We can support this syntax by making an async alternative to the helper functions:

await _asyncOptionalChain([a, 'optionalAccess', async _ => _.b, 'call', async _2 => _2(await f())])

This gets nearly the correct behavior, though it's a little different; because the function has a few more async exit points, there may be some race conditions possible in the transpiled code that wouldn't be possible in the ideal code (different code sections of the optional chain expecting no interruptions between them). Microtasks complicate the reasoning here and probably make the issue less likely to cause problems. Overall, the race condition concern seems minor/obscure enough that the _asyncOptionalChain transform seems fine.

To make this transform work, we need a way of detecting whether the optional chain uses the await keyword (except within a nested async function). This can be done by scanning the tokens between the optional chain/nullish coalesce start/end and finding await keywords with the same scope depth.
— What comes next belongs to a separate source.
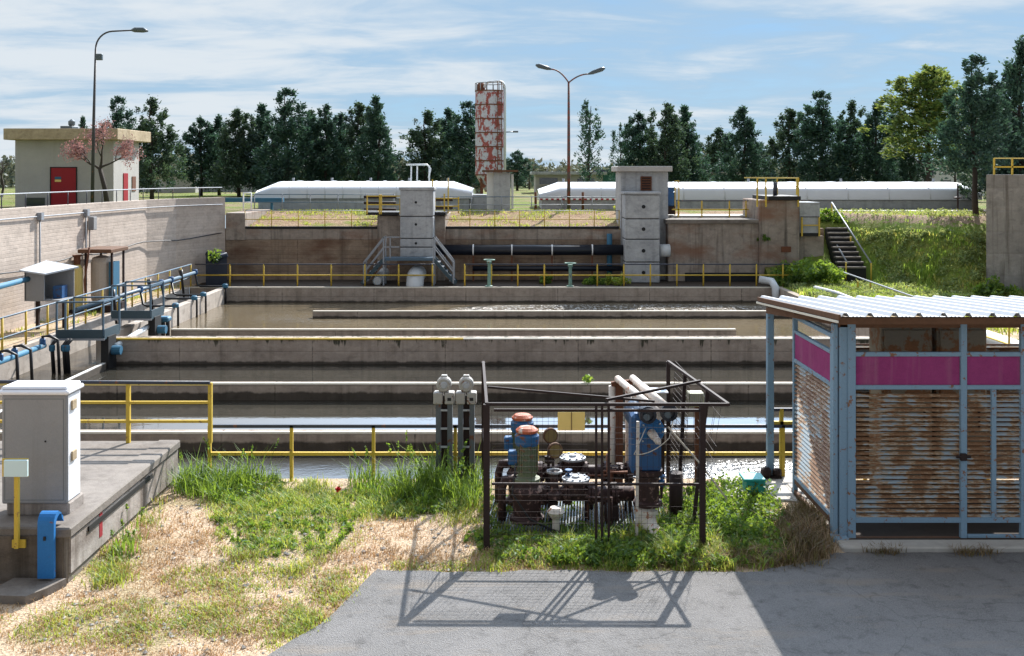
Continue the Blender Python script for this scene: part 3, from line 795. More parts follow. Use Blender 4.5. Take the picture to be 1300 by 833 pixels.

[Fixed] Optional chains starting with super cause problems

Example:

super.a()?.b;

This breaks because the transformed code treats super as a standalone expression, even though it needs to be used as part of . syntax.

Approach

In most cases, this can be fixed by leaving off the transform if the left-hand side is a super token. For example:

super()?.a;

becomes:

_optionalChain([super(), 'optionalAccess', _ => _.a]);

However, this won't quite work for this example:

super.a()?.b;

since we need the function to be called with the proper this. One approach that we can take here is to bind this after the function:

_optionalChain([super.a.bind(this), 'call', _ => _(), 'optionalAccess', _2 => _2.b]);

Optional chaining can result in this not being passed with particular placement of parens

Example:

(a?.b)();

The parens around a?.b correctly stop the short circuiting behavior, but in the case where a is non-null, it should still be passed as the this in the function call, but isn't.

Approach

Getting this right seems very difficult, and would need a smarter form of parsing than Sucrase has right now. As noted in the proposal README, there's no practical reason to put parens around an optional chain expression, so the current plan is to call this detail out of scope for Sucrase.